======== Collected data

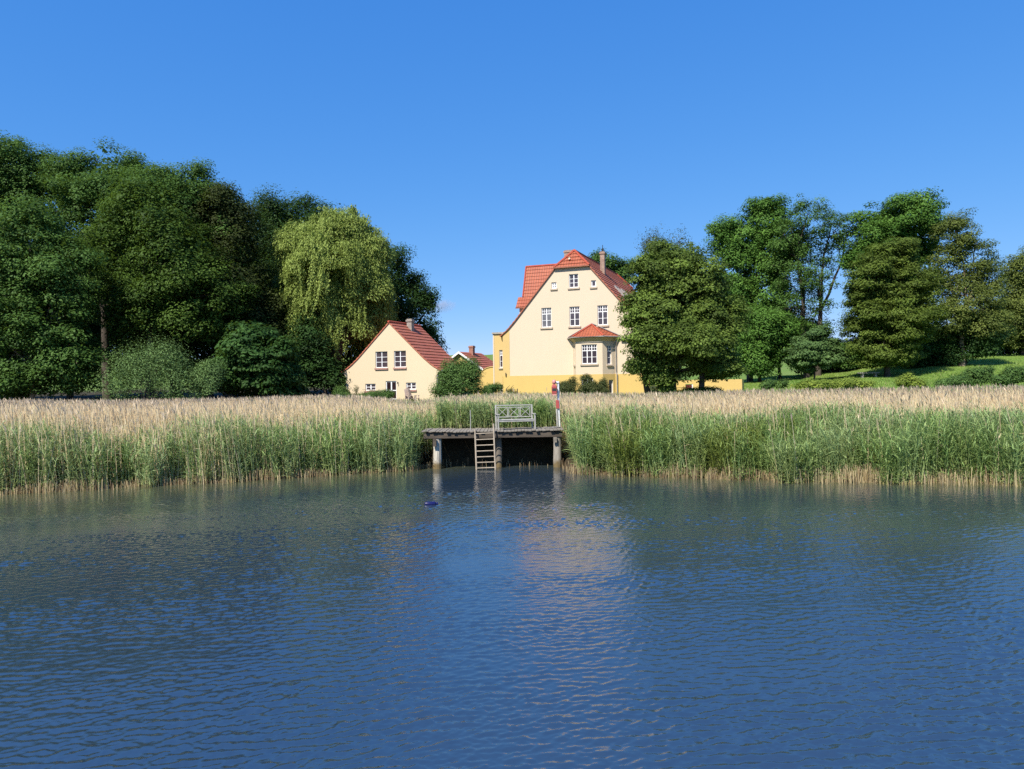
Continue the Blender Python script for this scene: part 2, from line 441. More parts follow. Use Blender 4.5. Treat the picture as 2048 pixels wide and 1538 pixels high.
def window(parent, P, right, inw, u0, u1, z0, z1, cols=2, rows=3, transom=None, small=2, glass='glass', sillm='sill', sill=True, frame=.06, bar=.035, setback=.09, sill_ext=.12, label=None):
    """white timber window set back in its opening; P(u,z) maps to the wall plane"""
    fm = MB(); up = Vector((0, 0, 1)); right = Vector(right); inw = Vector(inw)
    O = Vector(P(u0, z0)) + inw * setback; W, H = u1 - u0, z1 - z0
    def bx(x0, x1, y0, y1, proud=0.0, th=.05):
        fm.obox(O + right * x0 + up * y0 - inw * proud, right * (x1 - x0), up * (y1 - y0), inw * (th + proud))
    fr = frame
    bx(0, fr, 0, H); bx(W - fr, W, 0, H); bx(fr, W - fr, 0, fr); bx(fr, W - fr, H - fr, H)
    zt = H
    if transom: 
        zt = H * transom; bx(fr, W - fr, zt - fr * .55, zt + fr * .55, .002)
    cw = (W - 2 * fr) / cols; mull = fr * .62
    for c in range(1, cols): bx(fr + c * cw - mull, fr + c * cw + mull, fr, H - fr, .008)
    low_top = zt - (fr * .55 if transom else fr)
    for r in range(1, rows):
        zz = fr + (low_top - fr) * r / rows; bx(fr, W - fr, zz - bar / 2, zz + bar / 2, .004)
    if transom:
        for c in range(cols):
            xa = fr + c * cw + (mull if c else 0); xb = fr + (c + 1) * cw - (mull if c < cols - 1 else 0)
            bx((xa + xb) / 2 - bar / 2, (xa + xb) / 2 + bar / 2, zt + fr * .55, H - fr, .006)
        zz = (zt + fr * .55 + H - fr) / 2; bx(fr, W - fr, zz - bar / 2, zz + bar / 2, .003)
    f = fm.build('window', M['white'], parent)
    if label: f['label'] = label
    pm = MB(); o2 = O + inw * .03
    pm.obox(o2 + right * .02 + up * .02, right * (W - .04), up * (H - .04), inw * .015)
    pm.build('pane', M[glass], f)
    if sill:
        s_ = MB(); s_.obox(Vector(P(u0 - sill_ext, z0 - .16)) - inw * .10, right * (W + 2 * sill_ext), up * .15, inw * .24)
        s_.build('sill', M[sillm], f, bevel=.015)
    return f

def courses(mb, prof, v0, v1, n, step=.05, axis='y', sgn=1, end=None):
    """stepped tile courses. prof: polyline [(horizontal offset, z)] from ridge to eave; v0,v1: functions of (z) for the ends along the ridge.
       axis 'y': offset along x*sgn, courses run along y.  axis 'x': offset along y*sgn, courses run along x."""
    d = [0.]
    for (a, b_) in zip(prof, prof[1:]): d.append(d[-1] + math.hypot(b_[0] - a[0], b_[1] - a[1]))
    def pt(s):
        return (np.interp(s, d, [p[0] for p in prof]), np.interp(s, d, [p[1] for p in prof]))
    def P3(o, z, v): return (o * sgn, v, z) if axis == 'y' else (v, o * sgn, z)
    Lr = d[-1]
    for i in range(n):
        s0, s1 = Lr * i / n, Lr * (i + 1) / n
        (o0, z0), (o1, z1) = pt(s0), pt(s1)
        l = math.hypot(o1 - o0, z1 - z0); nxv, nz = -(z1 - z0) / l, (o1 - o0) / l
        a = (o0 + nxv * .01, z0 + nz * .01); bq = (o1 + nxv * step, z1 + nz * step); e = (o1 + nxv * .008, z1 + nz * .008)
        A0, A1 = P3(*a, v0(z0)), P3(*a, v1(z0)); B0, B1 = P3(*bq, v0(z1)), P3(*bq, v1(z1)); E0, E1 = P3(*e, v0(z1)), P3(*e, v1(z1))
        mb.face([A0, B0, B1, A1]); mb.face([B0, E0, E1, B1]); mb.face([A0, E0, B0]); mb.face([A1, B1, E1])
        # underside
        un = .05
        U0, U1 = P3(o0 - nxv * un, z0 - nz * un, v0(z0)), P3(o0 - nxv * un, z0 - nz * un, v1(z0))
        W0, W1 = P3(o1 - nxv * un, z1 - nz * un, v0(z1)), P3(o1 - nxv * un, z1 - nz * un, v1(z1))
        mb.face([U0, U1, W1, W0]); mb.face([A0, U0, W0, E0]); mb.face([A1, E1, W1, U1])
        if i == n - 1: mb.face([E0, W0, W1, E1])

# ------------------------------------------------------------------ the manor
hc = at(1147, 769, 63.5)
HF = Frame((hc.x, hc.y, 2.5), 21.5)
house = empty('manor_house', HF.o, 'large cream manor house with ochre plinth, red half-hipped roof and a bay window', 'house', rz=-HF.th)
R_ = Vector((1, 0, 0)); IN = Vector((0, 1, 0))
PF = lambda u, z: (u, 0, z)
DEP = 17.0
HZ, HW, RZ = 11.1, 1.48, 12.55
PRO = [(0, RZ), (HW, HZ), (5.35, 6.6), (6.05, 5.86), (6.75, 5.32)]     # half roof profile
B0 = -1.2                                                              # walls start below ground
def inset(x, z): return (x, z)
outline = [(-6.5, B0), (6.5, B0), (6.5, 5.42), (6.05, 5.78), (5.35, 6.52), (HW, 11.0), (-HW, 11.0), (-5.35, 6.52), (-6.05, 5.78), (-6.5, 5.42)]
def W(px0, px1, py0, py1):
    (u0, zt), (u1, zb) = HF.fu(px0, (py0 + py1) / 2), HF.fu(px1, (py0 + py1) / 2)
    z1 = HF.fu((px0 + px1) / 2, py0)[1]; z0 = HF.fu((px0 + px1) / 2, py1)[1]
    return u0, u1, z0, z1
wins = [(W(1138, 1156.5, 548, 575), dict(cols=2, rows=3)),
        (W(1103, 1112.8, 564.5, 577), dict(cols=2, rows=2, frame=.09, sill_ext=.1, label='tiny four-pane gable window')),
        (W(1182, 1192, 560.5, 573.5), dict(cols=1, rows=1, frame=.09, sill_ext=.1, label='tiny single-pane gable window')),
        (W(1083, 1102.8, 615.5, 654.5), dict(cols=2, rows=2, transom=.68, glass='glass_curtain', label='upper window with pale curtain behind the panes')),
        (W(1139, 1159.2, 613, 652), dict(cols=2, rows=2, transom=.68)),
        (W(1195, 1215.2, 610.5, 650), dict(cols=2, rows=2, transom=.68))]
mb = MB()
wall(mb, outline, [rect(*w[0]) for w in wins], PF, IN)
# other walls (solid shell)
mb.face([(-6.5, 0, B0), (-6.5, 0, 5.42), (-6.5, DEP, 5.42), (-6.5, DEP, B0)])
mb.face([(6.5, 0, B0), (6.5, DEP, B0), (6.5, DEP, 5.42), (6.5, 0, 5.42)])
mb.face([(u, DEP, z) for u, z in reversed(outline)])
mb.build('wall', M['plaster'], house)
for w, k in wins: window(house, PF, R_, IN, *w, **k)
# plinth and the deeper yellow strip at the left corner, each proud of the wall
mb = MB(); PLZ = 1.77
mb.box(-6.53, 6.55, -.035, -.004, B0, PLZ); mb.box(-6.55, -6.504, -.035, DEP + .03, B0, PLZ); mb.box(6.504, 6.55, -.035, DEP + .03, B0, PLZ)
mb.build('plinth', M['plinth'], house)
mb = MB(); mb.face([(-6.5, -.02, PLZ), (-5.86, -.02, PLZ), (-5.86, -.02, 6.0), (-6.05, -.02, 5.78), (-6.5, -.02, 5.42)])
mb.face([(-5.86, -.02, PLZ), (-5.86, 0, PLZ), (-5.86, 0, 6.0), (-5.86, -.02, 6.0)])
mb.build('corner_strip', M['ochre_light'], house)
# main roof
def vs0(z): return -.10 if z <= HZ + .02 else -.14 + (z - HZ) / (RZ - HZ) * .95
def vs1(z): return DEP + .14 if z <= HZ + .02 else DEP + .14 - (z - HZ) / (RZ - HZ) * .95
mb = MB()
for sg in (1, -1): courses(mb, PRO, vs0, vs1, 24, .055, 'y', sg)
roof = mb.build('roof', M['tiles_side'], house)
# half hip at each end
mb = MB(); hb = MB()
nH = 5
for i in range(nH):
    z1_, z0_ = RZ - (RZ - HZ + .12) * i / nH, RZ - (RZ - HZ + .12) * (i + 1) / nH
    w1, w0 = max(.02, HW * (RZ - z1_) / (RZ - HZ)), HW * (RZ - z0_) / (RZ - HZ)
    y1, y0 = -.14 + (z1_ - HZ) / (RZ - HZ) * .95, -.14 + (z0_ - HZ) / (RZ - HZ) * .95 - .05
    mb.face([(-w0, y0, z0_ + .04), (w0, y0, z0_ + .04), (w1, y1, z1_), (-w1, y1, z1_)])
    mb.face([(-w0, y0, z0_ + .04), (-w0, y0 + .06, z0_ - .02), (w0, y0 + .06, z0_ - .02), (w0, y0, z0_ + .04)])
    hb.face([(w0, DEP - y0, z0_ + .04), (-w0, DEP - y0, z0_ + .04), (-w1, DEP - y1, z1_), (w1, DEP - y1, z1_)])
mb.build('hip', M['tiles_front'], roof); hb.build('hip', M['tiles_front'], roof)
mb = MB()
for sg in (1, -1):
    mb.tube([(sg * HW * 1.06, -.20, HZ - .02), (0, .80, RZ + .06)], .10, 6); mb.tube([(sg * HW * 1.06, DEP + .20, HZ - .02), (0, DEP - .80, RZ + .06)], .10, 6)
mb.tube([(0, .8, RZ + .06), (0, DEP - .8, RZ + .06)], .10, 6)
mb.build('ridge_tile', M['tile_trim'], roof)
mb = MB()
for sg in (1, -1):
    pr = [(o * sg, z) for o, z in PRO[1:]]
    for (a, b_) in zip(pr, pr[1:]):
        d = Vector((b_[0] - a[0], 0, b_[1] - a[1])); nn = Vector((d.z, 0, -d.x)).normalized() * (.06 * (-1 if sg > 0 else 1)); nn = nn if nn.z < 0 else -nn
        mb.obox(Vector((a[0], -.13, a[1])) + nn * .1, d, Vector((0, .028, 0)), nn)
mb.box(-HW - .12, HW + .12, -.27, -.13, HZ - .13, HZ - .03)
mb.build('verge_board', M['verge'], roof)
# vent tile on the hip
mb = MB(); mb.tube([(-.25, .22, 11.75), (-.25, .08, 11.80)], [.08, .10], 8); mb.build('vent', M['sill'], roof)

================

— Task directions —
Gather and copy every line of the data in which the string "from" is found.

— Finished exercise —
Continue the Blender Python script for this scene: part 2, from line 441. More parts follow. Use Blender 4.5. Treat the picture as 2048 pixels wide and 1538 pixels high.
    """stepped tile courses. prof: polyline [(horizontal offset, z)] from ridge to eave; v0,v1: functions of (z) for the ends along the ridge.